Written by Amy Johnson
Amy is a writer who blogs about relationships and lifestyle advice.

Many people who lose someone to suicide feel distressed, alone and helpless. As there is a social stigma surrounding the subject of suicide, many people struggle to openly talk about it without feeling uncomfortable.

The love and support of friends and family at this time is very important to anyone grieving. While grief can feel extremely challenging, it is eased by positive and non-judgemental support.

Here are 10 things to remember if your loved ones have lost someone through suicide.

1. Offering practical support is often helpful

One of the first things your loved one needs after suffering bereavement is practical support, as they come to terms with what has happened. During this difficult period many people struggle with the smaller things.

Try to think about the little, day-to-day things, such as their children and pets. They may require babysitting as your loved one makes arrangements. Simply offering to cook a meal for your loved one and their family could help to lighten the load.

2. Welcome any conversation offered

While feeling awkward or helpless is understandable, it is important to show your desire to comfort your loved one.

Try not to avoid the subject of suicide – instead, try to welcome it with open arms. Seeming even slightly hesitant to discuss the subject can create a barrier between you and your loved one, making it harder for them to discuss their grief with you.

3. Being present is very supportive

At times of distress, many people can feel alone and lost. Try to show you are there every few days, by checking in to see if they are okay. Rather than sending a text, consider visiting their home or giving them a ring. This will help your loved one to feel less isolated, and they will know they can openly discuss their emotions with you.

4. Make initial contact

If you find out from someone besides your loved one, try to contact them as soon as possible, rather than waiting to hear from them. Tell them you are sorry for their loss, and offer support if they need anything.

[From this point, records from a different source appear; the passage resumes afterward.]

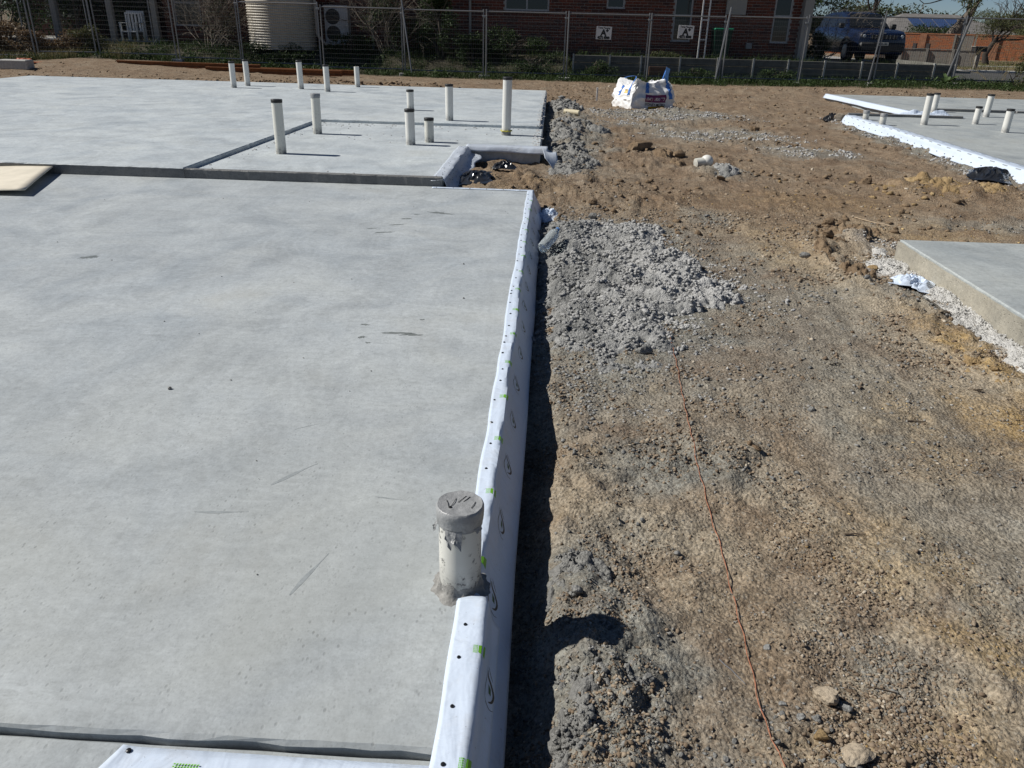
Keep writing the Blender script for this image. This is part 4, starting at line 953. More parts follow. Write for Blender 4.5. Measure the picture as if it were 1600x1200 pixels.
for s0, t0, t1 in ((.28, .62, 1.22), (.83, .35, 1.02), (3.3, .55, 1.15), (3.72, .55, 1.2)):
    MB().grid(lambda u, v: bag_pt(s0+.085*u, t0+(t1-t0)*v, .006), 4, 18).build('strap', M['bluestrap'], bag, False, (0, 0, 0), thick=.003)
def loop_strap(a, b, top, tilt, w=.035):
    a, b = Vector(a), Vector(b); V = []
    for i in range(17):
        t_ = i/16; p = a.lerp(b, t_)+Vector((tilt[0]*math.sin(math.pi*t_), tilt[1]*math.sin(math.pi*t_), top*math.sin(math.pi*t_)**.7)); d_ = Vector((0, 1, 0))*w*.5
        V += [p-d_, p+d_]
    return V, [(2*i, 2*i+1, 2*i+3, 2*i+2) for i in range(16)]
for a, b, tp, tl in ((bag_pt(.86, 1.0), bag_pt(1.5, 1.0), .27, (.05, 0)), (bag_pt(3.75, 1.0), bag_pt(2.9, 1.0), .10, (.18, 0))):
    MB().add(*loop_strap(a, b, tp, tl)).build('lifting_loop', M['bluestrap'], bag, True, (0, 0, 0), thick=.003)
mb = MB(); a = Vector(bag_pt(.87, 1.0)); mb.add([a+Vector(v) for v in ((-.045, -.01, -.12), (.045, -.01, -.12), (.05, .0, .10), (-.03, 0, .10), (.075, .0, .20), (-.02, 0, .24))], [(0, 1, 2, 3), (3, 2, 4), (3, 4, 5)]).build('upright_strap', simple('light blue webbing', (.16, .36, .72), .6), bag, False, (0, 0, 0), thick=.003)
mb = MB().grid(lambda u, v: bag_pt(.30+.47*u, .30+.27*v-.06*u, .006), 22, 8); mb.build('maroon_band', M['maroon'], bag, False, (0, 0, 0))
mb = MB().grid(lambda u, v: bag_pt(.40+.36*u, .02+.11*v, .006), 16, 4); mb.build('amber_band', M['amber'], bag, False, (0, 0, 0))
mb = MB().grid(lambda u, v: bag_pt(3.55+.14*u, .62+.14*v, .006), 5, 4); mb.build('amber_print', simple('pale amber print', (.72, .55, .2), .6), bag, False, (0, 0, 0))
def bag_text(txt, s0, s1, t0, hgt, mat, nm):
    V, Fs = text2d(txt, 1., .012); X_ = [v[0] for v in V]; w = max(X_)-min(X_); x_ = min(X_)
    MB().add([bag_pt(s0+(s1-s0)*(v[0]-x_)/w, t0+hgt*v[1]-.06*(v[0]-x_)/w, .009) for v in V], Fs).build(nm, mat, bag, False, (0, 0, 0))
M['whiteprint'] = simple('white print', (.78, .76, .76), .6)
bag_text('(047) 1800 773', .33, .74, .36, .16, M['whiteprint'], 'number_print'); bag_text('SYDNEY METRO', .31, .76, .17, .14, M['ink'], 'name_print')

# ------------------------------------------------------------------ gravel, crumbs and clods too many to count
_ph = (1+5**.5)/2
ICO = np.array([(-1, _ph, 0), (1, _ph, 0), (-1, -_ph, 0), (1, -_ph, 0), (0, -1, _ph), (0, 1, _ph), (0, -1, -_ph), (0, 1, -_ph), (_ph, 0, -1), (_ph, 0, 1), (-_ph, 0, -1), (-_ph, 0, 1)])/1.9
OCTV = np.array([(1, 0, 0), (0, 1, 0), (-1, 0, 0), (0, -1, 0), (0, 0, 1), (0, 0, -1)], float); OCTF = [(0, 1, 4), (1, 2, 4), (2, 3, 4), (3, 0, 4), (1, 0, 5), (2, 1, 5), (3, 2, 5), (0, 3, 5)]
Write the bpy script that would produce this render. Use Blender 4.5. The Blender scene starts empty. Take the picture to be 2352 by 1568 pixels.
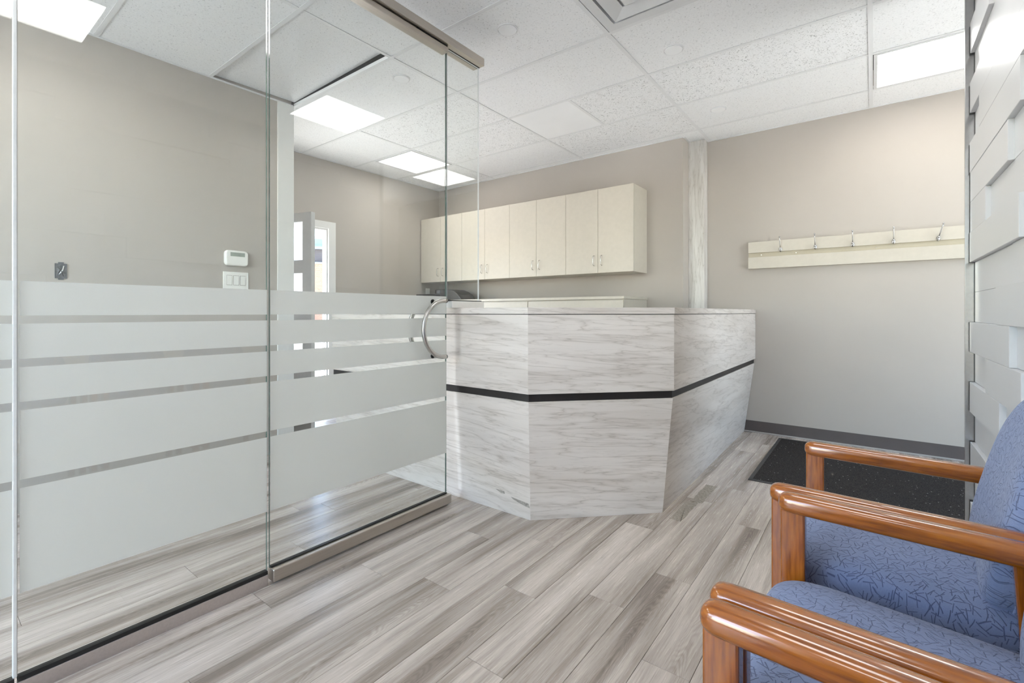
import bpy, math, random
from mathutils import Vector, Matrix
random.seed(7)
sc = bpy.context.scene
col = sc.collection

# ------------------------------------------------------------------ camera
EYE = 1.095
cam_d = bpy.data.cameras.new('camera')
cam = bpy.data.objects.new('camera', cam_d); col.objects.link(cam)
cam_d.sensor_width = 36.0
cam_d.lens = 36.0 * 1085.0 / 2352.0
cam_d.shift_y = -(784.0 - 717.0) / 2352.0
cam_d.clip_start = 0.02
cam.location = (0, 0, EYE)
cam.rotation_euler = (math.radians(90), 0, math.radians(37.382))
sc.camera = cam

# ------------------------------------------------------------------ world, exposure
w = bpy.data.worlds.new('world'); sc.world = w; w.use_nodes = True
nt = w.node_tree; nt.nodes.clear()
sky = nt.nodes.new('ShaderNodeTexSky'); sky.sky_type = 'NISHITA'
sky.sun_disc = False; sky.sun_elevation = math.radians(48); sky.sun_rotation = math.radians(200)
sky.air_density = 1.0; sky.dust_density = 0.7
bg = nt.nodes.new('ShaderNodeBackground'); bg.inputs['Strength'].default_value = 0.95
wo = nt.nodes.new('ShaderNodeOutputWorld')
nt.links.new(sky.outputs[0], bg.inputs[0]); nt.links.new(bg.outputs[0], wo.inputs[0])
sun_d = bpy.data.lights.new('sun', 'SUN'); sun_d.energy = 38.0; sun_d.angle = math.radians(0.6); sun_d.color = (1.0, 0.97, 0.92)
sun = bpy.data.objects.new('sun', sun_d); col.objects.link(sun); sun.location = (0, 20, 20)
sun.rotation_euler = (math.radians(-42), 0, 0)      # shines from the far side, over the roof, onto the ground outside
sc.view_settings.view_transform = 'Standard'; sc.view_settings.look = 'None'
sc.view_settings.exposure = 1.10; sc.view_settings.gamma = 1.0
sc.view_settings.use_curve_mapping = False
PANEL_LIGHT = 5.2
sc.cycles.max_bounces = 8; sc.cycles.diffuse_bounces = 4; sc.cycles.glossy_bounces = 3
sc.cycles.transmission_bounces = 5; sc.cycles.transparent_max_bounces = 16
sc.cycles.use_adaptive_sampling = True; sc.cycles.adaptive_threshold = 0.06
sc.cycles.use_denoising = True
sc.cycles.sample_clamp_indirect = 6.0
sc.cycles.caustics_reflective = False; sc.cycles.caustics_refractive = False

# ------------------------------------------------------------------ materials
def lin(c):
    c /= 255.0
    return c / 12.92 if c <= 0.04045 else ((c + 0.055) / 1.055) ** 2.4
def rgb(r, g, b): return (lin(r), lin(g), lin(b), 1.0)

class NT:
    """small helper around a material node tree"""
    def __init__(s, name):
        s.m = bpy.data.materials.new(name); s.m.use_nodes = True
        s.t = s.m.node_tree; s.t.nodes.clear()
        s.out = s.t.nodes.new('ShaderNodeOutputMaterial')
    def n(s, kind, **kw):
        nd = s.t.nodes.new('ShaderNode' + kind)
        for k, v in kw.items():
            if k in nd.inputs.keys() or isinstance(k, int): nd.inputs[k].default_value = v
            else: setattr(nd, k, v)
        return nd
    def l(s, a, b): s.t.links.new(a, b)
    def bsdf(s, **kw):
        b = s.n('BsdfPrincipled')
        for k, v in kw.items(): b.inputs[k.replace('_', ' ')].default_value = v
        s.l(b.outputs[0], s.out.inputs[0]); return b
    def math(s, op, a, b=None, c=None):
        nd = s.n('Math', operation=op)
        for i, v in enumerate((a, b, c)):
            if v is None: continue
            if isinstance(v, (int, float)): nd.inputs[i].default_value = v
            else: s.l(v, nd.inputs[i])
        return nd.outputs[0]
    def ramp(s, fac, stops):
        r = s.n('ValToRGB'); e = r.color_ramp.elements
        e[0].position, e[0].color = stops[0]; e[1].position, e[1].color = stops[-1]
        for p, c in stops[1:-1]:
            q = e.new(p); q.color = c
        s.l(fac, r.inputs[0]); return r.outputs[0]
    def mix(s, fac, a, b):
        m = s.n('Mix', data_type='RGBA')
        for sock, v in ((m.inputs[0], fac), (m.inputs[6], a), (m.inputs[7], b)):
            if isinstance(v, (int, float, tuple)): sock.default_value = v
            else: s.l(v, sock)
        return m.outputs[2]
    def bump(s, h, strength, dist, b):
        n = s.n('Bump'); n.inputs['Strength'].default_value = strength; n.inputs['Distance'].default_value = dist
        s.l(h, n.inputs['Height']); s.l(n.outputs[0], b.inputs['Normal'])
    def coord(s, which='Object', scale=(1, 1, 1), loc=None, rot=(0, 0, 0)):
        tc = s.n('TexCoord'); mp = s.n('Mapping')
        mp.inputs['Scale'].default_value = scale; mp.inputs['Rotation'].default_value = rot
        s.l(tc.outputs[which], mp.inputs['Vector'])
        if loc is not None: s.l(loc, mp.inputs['Location'])
        return mp.outputs[0]
    def noise(s, vec, scale, detail=4, rough=0.55, dist=0.0):
        n = s.n('TexNoise'); n.inputs['Scale'].default_value = scale; n.inputs['Detail'].default_value = detail
        n.inputs['Roughness'].default_value = rough; n.inputs['Distortion'].default_value = dist
        s.l(vec, n.inputs['Vector']); return n.outputs['Fac']

def plain(name, c, rough=0.5, metal=0.0, grain=0.0, gscale=60, spec=0.5, bump=0.0):
    t = NT(name); b = t.bsdf(Roughness=rough, Metallic=metal)
    b.inputs['Specular IOR Level'].default_value = spec
    if grain or bump:
        v = t.coord(); f = t.noise(v, gscale, 3)
        d = tuple(x * (1 - grain) for x in c[:3]) + (1,)
        u = tuple(min(1, x * (1 + grain)) for x in c[:3]) + (1,)
        t.l(t.ramp(f, [(0.3, d), (0.7, u)]), b.inputs['Base Color'])
        if bump: t.bump(f, bump, 0.002, b)
    else: b.inputs['Base Color'].default_value = c
    return t.m

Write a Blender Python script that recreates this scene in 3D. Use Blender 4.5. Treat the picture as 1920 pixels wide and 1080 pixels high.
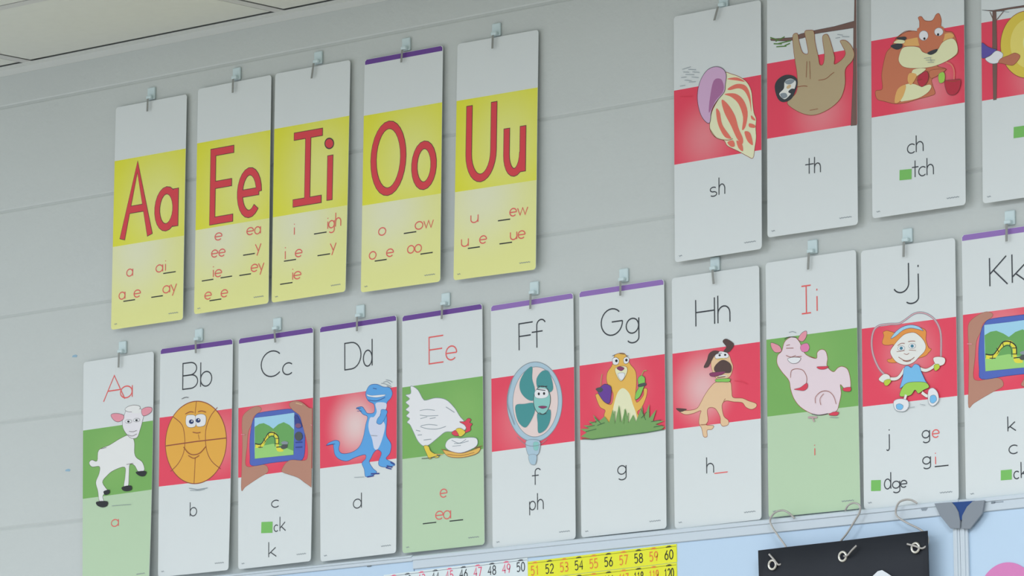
import bpy, bmesh, math, random
from mathutils import Vector, Matrix
from mathutils.geometry import tessellate_polygon
for o in list(bpy.data.objects): bpy.data.objects.remove(o)
SC = bpy.context.scene
COL = SC.collection
# ------------------------------------------------------------------ camera
cam_data = bpy.data.cameras.new('camera')
cam_data.sensor_width = 36.0
cam_data.lens = 170.607
cam_data.clip_start = 0.1
cam_data.clip_end = 100
cam = bpy.data.objects.new('camera', cam_data)
COL.objects.link(cam)
cam.matrix_world = Matrix([[0.7468794,0.1058968,0.6564732,6.0],[0.664939,-0.1111739,-0.7385773,-6.3482647],[-0.0052303,0.9881428,-0.1534483,1.35],[0.0,0.0,0.0,1.0]])
SC.camera = cam
# ------------------------------------------------------------------ light
SC.view_settings.view_transform = 'Standard'
SC.view_settings.look = 'None'
SC.view_settings.gamma = 1.0
SC.view_settings.use_curve_mapping = False
SC.view_settings.exposure = 0.0
W = bpy.data.worlds.new('daylight'); SC.world = W; W.use_nodes = True
bg = W.node_tree.nodes['Background']
bg.inputs['Color'].default_value = (0.94, 1.0, 1.10, 1)
bg.inputs['Strength'].default_value = 0.50
def area(name, loc, target, sx, sy, power, color):
    l = bpy.data.lights.new(name, 'AREA'); l.shape = 'RECTANGLE'; l.size = sx; l.size_y = sy
    l.energy = power; l.color = color
    o = bpy.data.objects.new(name, l); COL.objects.link(o); o.location = loc
    o.rotation_euler = (Vector(target) - Vector(loc)).to_track_quat('-Z', 'Y').to_euler()
    return o
DAY = (0.825, 0.89, 1.0)
TUBE = (0.84, 0.90, 1.0)
# ceiling troffers of the room (above and in front of the wall, out of the picture)
for tx, ty, sx, sy, p in ((-2.0, -1.8, 1.2, 0.6, 12), (0.5, -1.8, 1.2, 0.6, 13), (3.0, -1.8, 1.2, 0.6, 48), (1.0, -4.2, 8.0, 0.6, 165)):
    area('troffer_light', (tx, ty, 3.235), (tx, ty - 0.0001, 0), sx, sy, p, TUBE)
area('window_daylight_left', (-3.6, -3.0, 1.6), (0.6, 0, 2.3), 3.5, 1.5, 36, DAY)
# ------------------------------------------------------------------ materials
def lin(c):
    c = c / 255.0
    return c / 12.92 if c <= 0.04045 else ((c + 0.055) / 1.055) ** 2.4
PRINT_GAIN = 1.25
INK_GAIN = 1.32
def albedo(rgb, g=PRINT_GAIN): return tuple(min(0.9, lin(v) * g) for v in rgb) + (1.0,)
MATS = {}
def mat(name, rgb, rough=0.5, g=PRINT_GAIN, metal=0.0, spec=0.3, trans=0.0, alpha=1.0):
    if name in MATS: return MATS[name]
    m = bpy.data.materials.new(name); m.use_nodes = True
    b = m.node_tree.nodes['Principled BSDF']
    b.inputs['Base Color'].default_value = albedo(rgb, g)
    b.inputs['Roughness'].default_value = rough
    b.inputs['Metallic'].default_value = metal
    b.inputs['Specular IOR Level'].default_value = spec
    b.inputs['Transmission Weight'].default_value = trans
    b.inputs['Alpha'].default_value = alpha
    MATS[name] = m
    return m
def N(m, t, **k):
    n = m.node_tree.nodes.new(t)
    for a, v in k.items(): setattr(n, a, v)
    return n
def link(m, a, b): m.node_tree.links.new(a, b)
def noise_colour(m, scale, amount, rgb, g=PRINT_GAIN, detail=4, stretch=(1, 1, 1)):
    """break a plain colour up a little, and roughen it"""
    b = m.node_tree.nodes['Principled BSDF']
    tc = N(m, 'ShaderNodeTexCoord'); mp = N(m, 'ShaderNodeMapping'); mp.inputs['Scale'].default_value = stretch
    nz = N(m, 'ShaderNodeTexNoise'); nz.inputs['Scale'].default_value = scale; nz.inputs['Detail'].default_value = detail
    mx = N(m, 'ShaderNodeMix', data_type='RGBA')
    c = albedo(rgb, g)
    mx.inputs[6].default_value = tuple(v * (1 - amount) for v in c[:3]) + (1,)
    mx.inputs[7].default_value = tuple(min(.95, v * (1 + amount)) for v in c[:3]) + (1,)
    link(m, tc.outputs['Object'], mp.inputs['Vector']); link(m, mp.outputs[0], nz.inputs['Vector'])
    link(m, nz.outputs['Fac'], mx.inputs[0]); link(m, mx.outputs[2], b.inputs['Base Color'])
    return nz
def bump(m, src, strength, dist):
    bp = N(m, 'ShaderNodeBump'); bp.inputs['Strength'].default_value = strength; bp.inputs['Distance'].default_value = dist
    link(m, src, bp.inputs['Height']); link(m, bp.outputs[0], m.node_tree.nodes['Principled BSDF'].inputs['Normal'])
INKS = {'paper': (202,207,205),'yellow': (212,210,52),'yellowpale': (214,218,128),'lemon': (220,230,140),'lemonpale': (224,234,190),'red': (226,64,86),'green': (112,163,84),'greenfoot': (172,195,162),'purple': (98,62,136),'purple2': (136,104,168),'ol': (72,60,58),'bk': (34,36,38),'dk': (52,56,60),'gr': (128,138,144),'dgr': (70,76,74),'fine': (128,136,140),'olive': (140,140,24),'vr': (204,62,70),'tr': (232,92,88),'lamb': (226,216,212),'lambh': (216,212,214),'pinkear': (226,140,152),'wh': (222,230,232),'ball': (230,160,62),'brn': (140,72,48),'blk': (36,52,96),'skin': (172,124,104),'skin2': (178,108,82),'blueb': (74,96,172),'nav': (48,62,130),'sky': (150,196,216),'hill': (98,156,84),'grass2': (146,196,110),'yel': (214,204,62),'brn2': (120,80,110),'tan': (196,170,130),'gsq': (112,176,88),'dino': (84,152,208),'lil': (196,200,222),'cred': (206,60,80),'yolk': (226,190,64),'straw': (214,172,84),'fang': (160,184,196),'fanp': (220,196,190),'teal': (64,136,136),'teal2': (130,186,178),'lip': (128,52,92),'gold': (226,170,78),'cream': (222,214,176),'purp': (98,56,140),'leaf': (122,186,82),'grass': (112,152,88),'dgreen': (62,98,62),'dog': (220,182,142),'dbr': (78,58,54),'pig': (226,198,202),'rose': (210,120,160),'rosed': (178,150,150),'hair': (226,140,62),'face': (228,216,208),'eye': (60,120,140),'pinkl': (214,160,164),'lime': (176,194,58),'lime2': (150,196,78),'shirt': (112,176,220),'shell': (222,222,178),'coral': (236,110,92),'mauve': (196,160,190),'mauved': (160,104,146),'bark': (110,84,76),'leafd': (86,124,62),'sloth': (170,152,118),'fur': (190,112,80),'gold2': (214,164,96),'cream2': (214,214,170),'berry': (176,44,62),'strap': (214,120,104),'gong': (206,184,70),'gong2': (216,200,104),'gong3': (222,212,140),'violet': (88,76,152),'stripwhite': (206,220,230),'stripyellow': (224,220,44),'pinkink': (224,90,120),'orange': (226,120,56)}
def ink(n): return mat('ink_' + n, INKS[n], 0.45, INK_GAIN, spec=0.3)
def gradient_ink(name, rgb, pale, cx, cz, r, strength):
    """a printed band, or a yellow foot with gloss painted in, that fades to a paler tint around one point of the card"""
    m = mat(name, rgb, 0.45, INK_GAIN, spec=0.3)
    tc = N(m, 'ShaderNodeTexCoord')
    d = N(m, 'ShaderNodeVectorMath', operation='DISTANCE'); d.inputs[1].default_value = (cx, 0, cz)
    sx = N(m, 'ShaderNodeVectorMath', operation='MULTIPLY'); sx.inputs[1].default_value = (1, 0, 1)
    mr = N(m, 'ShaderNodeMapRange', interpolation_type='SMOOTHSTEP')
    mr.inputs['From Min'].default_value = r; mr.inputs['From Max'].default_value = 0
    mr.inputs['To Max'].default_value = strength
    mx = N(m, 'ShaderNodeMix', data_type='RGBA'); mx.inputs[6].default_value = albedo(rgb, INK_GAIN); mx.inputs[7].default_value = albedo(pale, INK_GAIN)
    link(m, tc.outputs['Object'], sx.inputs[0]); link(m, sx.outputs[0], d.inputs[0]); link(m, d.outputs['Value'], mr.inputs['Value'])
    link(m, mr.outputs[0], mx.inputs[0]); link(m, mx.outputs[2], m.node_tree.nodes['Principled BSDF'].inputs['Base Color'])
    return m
# ------------------------------------------------------------------ object helpers
def thing(name, label, cat, loc=(0, 0, 0), rot=(0, 0, 0), group=None):
    o = bpy.data.objects.new(name, None); COL.objects.link(o); o.location = loc; o.rotation_euler = rot
    o.empty_display_size = 0.05
    return tag(o, label, cat, group)
def tag(o, label, cat, group=None):
    o['label'] = label; o['category'] = cat
    if group: o['group'] = group
    return o
def obj(name, bm, mats, parent=None, smooth=False):
    me = bpy.data.meshes.new(name); bm.to_mesh(me); bm.free()
    for m in (mats if isinstance(mats, (list, tuple)) else [mats]): me.materials.append(m)
    if smooth: me.polygons.foreach_set('use_smooth', [True] * len(me.polygons))
    o = bpy.data.objects.new(name, me); COL.objects.link(o)
    if parent: o.parent = parent
    return o
def structure(o): o['kind'] = 'structure'; return o
def box(bm, x0, x1, y0, y1, z0, z1, mi=0):
    v = [bm.verts.new((x, y, z)) for x in (x0, x1) for y in (y0, y1) for z in (z0, z1)]
    for f in ((0, 1, 3, 2), (4, 6, 7, 5), (0, 4, 5, 1), (2, 3, 7, 6), (0, 2, 6, 4), (1, 5, 7, 3)):
        bm.faces.new([v[i] for i in f]).material_index = mi
def bevel(bm, w, seg=2):
    bmesh.ops.remove_doubles(bm, verts=bm.verts, dist=1e-6)
    bmesh.ops.bevel(bm, geom=list(bm.edges), offset=w, segments=seg, affect='EDGES', profile=0.5)
def prism(bm, pts, y0, y1, mi=0):
    """pts: outline in the x-z plane, counter-clockwise seen from the room; extruded from y0 (front) to y1"""
    a = [bm.verts.new((x, y0, z)) for x, z in pts]; b = [bm.verts.new((x, y1, z)) for x, z in pts]
    n = len(pts)
    for t in tessellate_polygon([[Vector((x, z, 0)) for x, z in pts]]):
        bm.faces.new([a[i] for i in t]).material_index = mi; bm.faces.new([b[i] for i in reversed(t)]).material_index = mi
    for i in range(n):
        j = (i + 1) % n
        bm.faces.new((a[i], b[i], b[j], a[j])).material_index = mi
    bmesh.ops.recalc_face_normals(bm, faces=bm.faces)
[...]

5. Being open will help your loved one

Instead of waiting for your loved one to bring up their loss, try to bring up the subject of the person who has died. It is important to use their name so your loved one doesn’t feel like they are being forgotten.

6. They may need someone to listen to them

Ask your loved one how they are feeling, and really listen to their answer. Ask follow up questions, and try to understand everything they are saying and feeling.

7. Consider who is grieving

There may be other people you know and love grieving the loss of the same person. Does your loved one have children or a partner? Try to include everyone you think may be silently grieving in your support.

8. Accept their emotions and behaviour

Understand that your loved one is going through a hard time. Respect the intensity of their grief, and allow them to grieve in a way that suits them.

They may feel overwhelmed by their emotions, and they may feel overcome with emotion when they aren’t expecting to. Simply try to provide support if you are with them and they are feeling emotional.

9. Patience is important

Grieving someone who was lost to suicide is extremely painful and often confusing. Understand that the grief is long-term and will not simply disappear. It will take a long time for your loved one to come to terms with what has happened, and they may need to talk about the situation over and over again for that to happen.

10. Accept it is normal to feel helpless

It is completely normal to feel helpless and awkward when spending time with someone who is grieving. You want to provide them with emotional support, but you may feel like you are incapable of doing so. Try to remember your support is always helpful, so you can push through any inadequacies you feel.